Populismo de derecha

La victoria de Lula da Silva cobra relevancia dado que durante la campaña Bolsonaro liberó 7.000 millones de dólares para distribuir entre la población más pobre, así como camioneros y taxistas, y de que gran parte del electorado lulista clásico adhiriera al mandatario saliente y a sus alianzas con el evangelismo neopentecostal, una fortaleza de la ultraderecha.

El líder del Partido de los Trabajadores (PT) logró conformar para la segunda vuelta un frente amplio con sectores de la derecha no bolsonarista, con el cual deberá convivir los próximos cuatro años, en un equilibrio dificultoso con un Congreso más corrido a la derecha y que tiene sed negociadora para acceder a parte de la agenda del Poder Ejecutivo.

Este año significó a su vez la exhibición de las garras del extremismo de derecha, calificado en muchos casos de terrorismo, desconociendo el resultado de las elecciones, cortando rutas y poblando el frente de los cuarteles para pedir un golpe militar que elimine a la Corte Suprema, anule las elecciones y mantenga a Bolsonaro en el poder.

En ningún momento Bolsonaro pidió a sus seguidores deponer la actitud, al contrario, apenas habló una vez después de las elecciones para justificar la ira de esos movimientos y se recluyó durante 40 días en el Palacio de la Alvorada con su círculo más íntimo, que filtraba que estaba triste incluso con la actitud de varios de sus aliados, que comenzaron a negociar con Lula en el Congreso.

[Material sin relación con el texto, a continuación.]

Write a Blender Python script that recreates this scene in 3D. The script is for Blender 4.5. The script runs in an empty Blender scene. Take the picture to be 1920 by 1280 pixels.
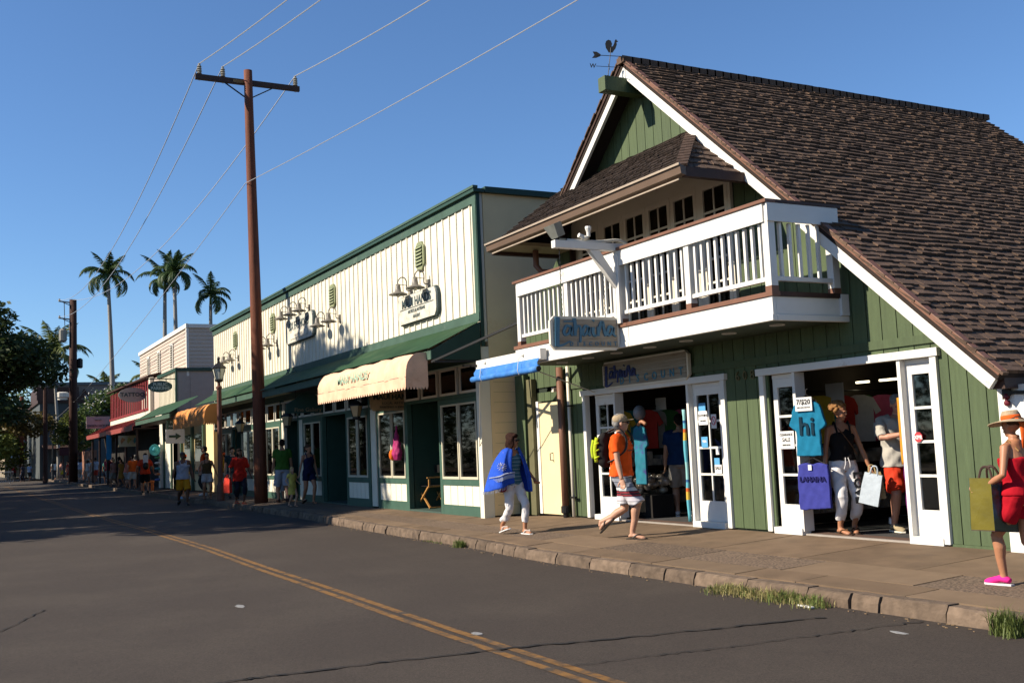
import bpy, math, random
import numpy as np
from mathutils import Vector, Matrix
rnd = random.Random(7)
S = bpy.context.scene
COL = S.collection
# ---------------------------------------------------------------- camera, sky, sun, exposure
YAW, PIT, ROL, FPX = math.radians(-61.88), math.radians(5.61), math.radians(-2.445), 1973.0
fw = Vector((math.sin(YAW)*math.cos(PIT), math.cos(YAW)*math.cos(PIT), math.sin(PIT)))
rt = Vector((math.cos(YAW), -math.sin(YAW), 0)); up = rt.cross(fw)
r2 = math.cos(ROL)*rt + math.sin(ROL)*up; u2 = -math.sin(ROL)*rt + math.cos(ROL)*up
cam = bpy.data.objects.new('camera', bpy.data.cameras.new('camera')); COL.objects.link(cam)
cm = Matrix((r2, u2, -fw)).transposed().to_4x4(); cm.translation = (0, 0, 1.35)
cam.matrix_world = cm
cam.data.sensor_width = 36; cam.data.lens = 36*FPX/1920; cam.data.clip_end = 3000; cam.data.clip_start = .05
S.camera = cam
SUN = Vector((.25, 1.0, -.69)).normalized()
W = bpy.data.worlds.new('World'); S.world = W; W.use_nodes = True
nt = W.node_tree; nt.nodes.clear()
sky = nt.nodes.new('ShaderNodeTexSky'); sky.sky_type = 'NISHITA'; sky.sun_disc = False
sky.sun_elevation = math.asin(-SUN.z); sky.sun_rotation = math.atan2(-SUN.x, -SUN.y) % (2*math.pi)
sky.air_density = 1.0; sky.dust_density = .0; sky.ozone_density = 8; sky.altitude = 0
bgn = nt.nodes.new('ShaderNodeBackground'); bgn.inputs[1].default_value = .083
wo = nt.nodes.new('ShaderNodeOutputWorld')
nt.links.new(sky.outputs[0], bgn.inputs[0]); nt.links.new(bgn.outputs[0], wo.inputs[0])
sun = bpy.data.objects.new('sun', bpy.data.lights.new('sun', 'SUN')); COL.objects.link(sun)
sun.data.energy = 5.0; sun.data.angle = math.radians(.53); sun.data.color = (1, .89, .73)
sun.rotation_euler = SUN.to_track_quat('-Z', 'Y').to_euler(); sun.location = (-10, -20, 30)
S.view_settings.view_transform = 'Standard'; S.view_settings.look = 'None'
S.view_settings.gamma = 1; S.view_settings.exposure = .88; S.view_settings.use_curve_mapping = False
S.cycles.max_bounces = 6; S.cycles.transparent_max_bounces = 12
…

Este movimiento –que puede ser considerado como una semilla imitadora del efecto Capitolio de los seguidores de Donald Trump en Estados Unidos– puede traerle problemas judiciales graves a Bolsonaro, que ya no tendrá fueros.

Enemigo

Su posible verdugo es nada menos que Alexandre de Morães, el juez del Supremo Tribunal Federal que desde 2021 lo investiga a él y a sus seguidores –muchos de los cuales están con tobillera electrónica– por diseminar noticias falsas y usar las redes sociales y resortes del Estado para trabajar contra las instituciones.

Morães es también el juez de la corte electoral que descartó las denuncias de fraude contra las urnas electrónicas hechas por el Partido Liberal de Bolsonaro, la primera fuerza del Congreso. Por esto, Morães, designado en la corte por Temer, es el principal enemigo de los bolsonaristas que acudieron a manifestarse en las puertas de los cuarteles.

Amenaza

Los arsenales adquiridos legalmente por muchos bolsonaristas -empresarios medianos y grandes, vinculados a la logística y al agronegocio- gracias a la flexibilización de las leyes sobre armas de fuego, son un capítulo con el cual deberá convivir el gobierno de Lula da Silva.

Tres electores de Lula fueron asesinados por bolsonaristas durante este período, a la vez que se multiplicaron los ataques y homicidios de líderes sociales, ambientales y sindicales.

“Legado perverso”, fue la calificación que usó el exsindicalista y extornero mecánico, que estuvo 580 días preso y fue condenado por corrupción ilegalmente por parte de la Operación Lava Jato, que lo proscribió en 2018, sobre el estado en el que recibirá Brasil.

El bolsonarismo, como dijo Lula, va a sobrevivir a Bolsonaro, aunque ahora en la oposición se ha subido el mercado financiero, que está batallando a través de las páginas de los principales diarios para lanzar nombres para el gabinete.